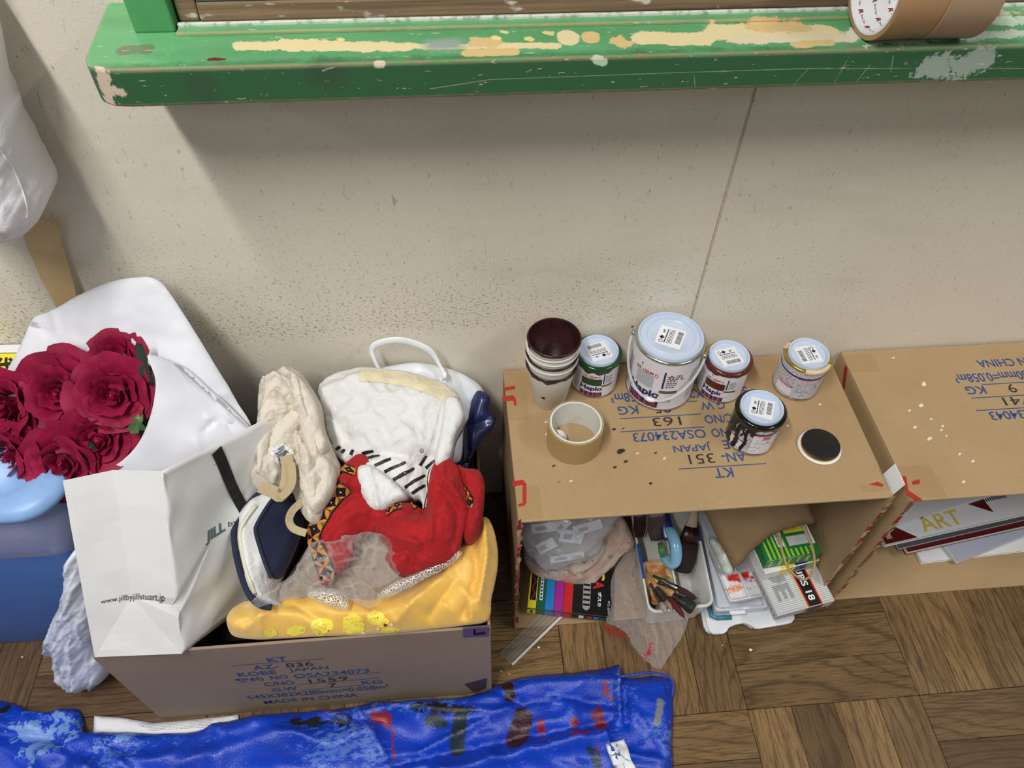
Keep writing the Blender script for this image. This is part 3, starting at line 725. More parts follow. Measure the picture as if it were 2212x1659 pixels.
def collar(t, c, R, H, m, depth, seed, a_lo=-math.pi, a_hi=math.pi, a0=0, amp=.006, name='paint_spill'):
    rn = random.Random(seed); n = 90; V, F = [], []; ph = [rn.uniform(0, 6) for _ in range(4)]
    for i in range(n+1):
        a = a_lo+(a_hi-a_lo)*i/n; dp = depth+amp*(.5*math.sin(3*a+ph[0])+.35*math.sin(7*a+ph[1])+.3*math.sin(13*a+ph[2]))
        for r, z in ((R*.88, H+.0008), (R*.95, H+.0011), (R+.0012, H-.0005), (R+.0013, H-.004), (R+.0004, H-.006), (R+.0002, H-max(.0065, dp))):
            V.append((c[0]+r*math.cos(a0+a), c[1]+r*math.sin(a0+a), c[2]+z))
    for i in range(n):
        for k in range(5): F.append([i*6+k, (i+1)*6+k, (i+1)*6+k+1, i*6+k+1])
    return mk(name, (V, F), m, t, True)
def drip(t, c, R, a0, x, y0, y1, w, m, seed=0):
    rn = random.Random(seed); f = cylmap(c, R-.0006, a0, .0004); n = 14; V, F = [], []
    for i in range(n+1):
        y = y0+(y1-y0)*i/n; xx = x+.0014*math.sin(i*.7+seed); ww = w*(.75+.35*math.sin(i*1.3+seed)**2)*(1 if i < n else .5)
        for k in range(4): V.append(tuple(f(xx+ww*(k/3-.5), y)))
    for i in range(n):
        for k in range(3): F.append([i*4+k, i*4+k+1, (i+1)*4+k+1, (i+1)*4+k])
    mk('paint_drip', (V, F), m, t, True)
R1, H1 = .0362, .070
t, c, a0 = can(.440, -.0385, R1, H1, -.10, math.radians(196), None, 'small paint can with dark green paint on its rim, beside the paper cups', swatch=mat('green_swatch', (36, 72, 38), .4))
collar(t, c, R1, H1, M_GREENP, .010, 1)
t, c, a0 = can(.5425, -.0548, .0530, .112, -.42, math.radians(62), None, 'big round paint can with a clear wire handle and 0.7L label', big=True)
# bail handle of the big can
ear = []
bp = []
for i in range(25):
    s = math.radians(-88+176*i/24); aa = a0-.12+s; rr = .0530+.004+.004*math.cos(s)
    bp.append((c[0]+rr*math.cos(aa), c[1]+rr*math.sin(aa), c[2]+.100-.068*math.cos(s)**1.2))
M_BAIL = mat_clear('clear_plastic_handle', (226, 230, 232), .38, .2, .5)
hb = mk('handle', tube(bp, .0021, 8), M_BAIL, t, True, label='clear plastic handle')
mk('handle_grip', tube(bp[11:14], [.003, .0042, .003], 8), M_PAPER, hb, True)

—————

What you should do:
Write the material out again exactly as it appears, dropping the pictures.

Full solution:
Keep writing the Blender script for this image. This is part 3, starting at line 725. More parts follow. Measure the picture as if it were 2212x1659 pixels.
def collar(t, c, R, H, m, depth, seed, a_lo=-math.pi, a_hi=math.pi, a0=0, amp=.006, name='paint_spill'):
    rn = random.Random(seed); n = 90; V, F = [], []; ph = [rn.uniform(0, 6) for _ in range(4)]
    for i in range(n+1):
        a = a_lo+(a_hi-a_lo)*i/n; dp = depth+amp*(.5*math.sin(3*a+ph[0])+.35*math.sin(7*a+ph[1])+.3*math.sin(13*a+ph[2]))
        for r, z in ((R*.88, H+.0008), (R*.95, H+.0011), (R+.0012, H-.0005), (R+.0013, H-.004), (R+.0004, H-.006), (R+.0002, H-max(.0065, dp))):
            V.append((c[0]+r*math.cos(a0+a), c[1]+r*math.sin(a0+a), c[2]+z))
    for i in range(n):
        for k in range(5): F.append([i*6+k, (i+1)*6+k, (i+1)*6+k+1, i*6+k+1])
    return mk(name, (V, F), m, t, True)
def drip(t, c, R, a0, x, y0, y1, w, m, seed=0):
    rn = random.Random(seed); f = cylmap(c, R-.0006, a0, .0004); n = 14; V, F = [], []
    for i in range(n+1):
        y = y0+(y1-y0)*i/n; xx = x+.0014*math.sin(i*.7+seed); ww = w*(.75+.35*math.sin(i*1.3+seed)**2)*(1 if i < n else .5)
        for k in range(4): V.append(tuple(f(xx+ww*(k/3-.5), y)))
    for i in range(n):
        for k in range(3): F.append([i*4+k, i*4+k+1, (i+1)*4+k+1, (i+1)*4+k])
    mk('paint_drip', (V, F), m, t, True)
R1, H1 = .0362, .070
t, c, a0 = can(.440, -.0385, R1, H1, -.10, math.radians(196), None, 'small paint can with dark green paint on its rim, beside the paper cups', swatch=mat('green_swatch', (36, 72, 38), .4))
collar(t, c, R1, H1, M_GREENP, .010, 1)
t, c, a0 = can(.5425, -.0548, .0530, .112, -.42, math.radians(62), None, 'big round paint can with a clear wire handle and 0.7L label', big=True)
# bail handle of the big can
ear = []
bp = []
for i in range(25):
    s = math.radians(-88+176*i/24); aa = a0-.12+s; rr = .0530+.004+.004*math.cos(s)
    bp.append((c[0]+rr*math.cos(aa), c[1]+rr*math.sin(aa), c[2]+.100-.068*math.cos(s)**1.2))
M_BAIL = mat_clear('clear_plastic_handle', (226, 230, 232), .38, .2, .5)
hb = mk('handle', tube(bp, .0021, 8), M_BAIL, t, True, label='clear plastic handle')
mk('handle_grip', tube(bp[11:14], [.003, .0042, .003], 8), M_PAPER, hb, True)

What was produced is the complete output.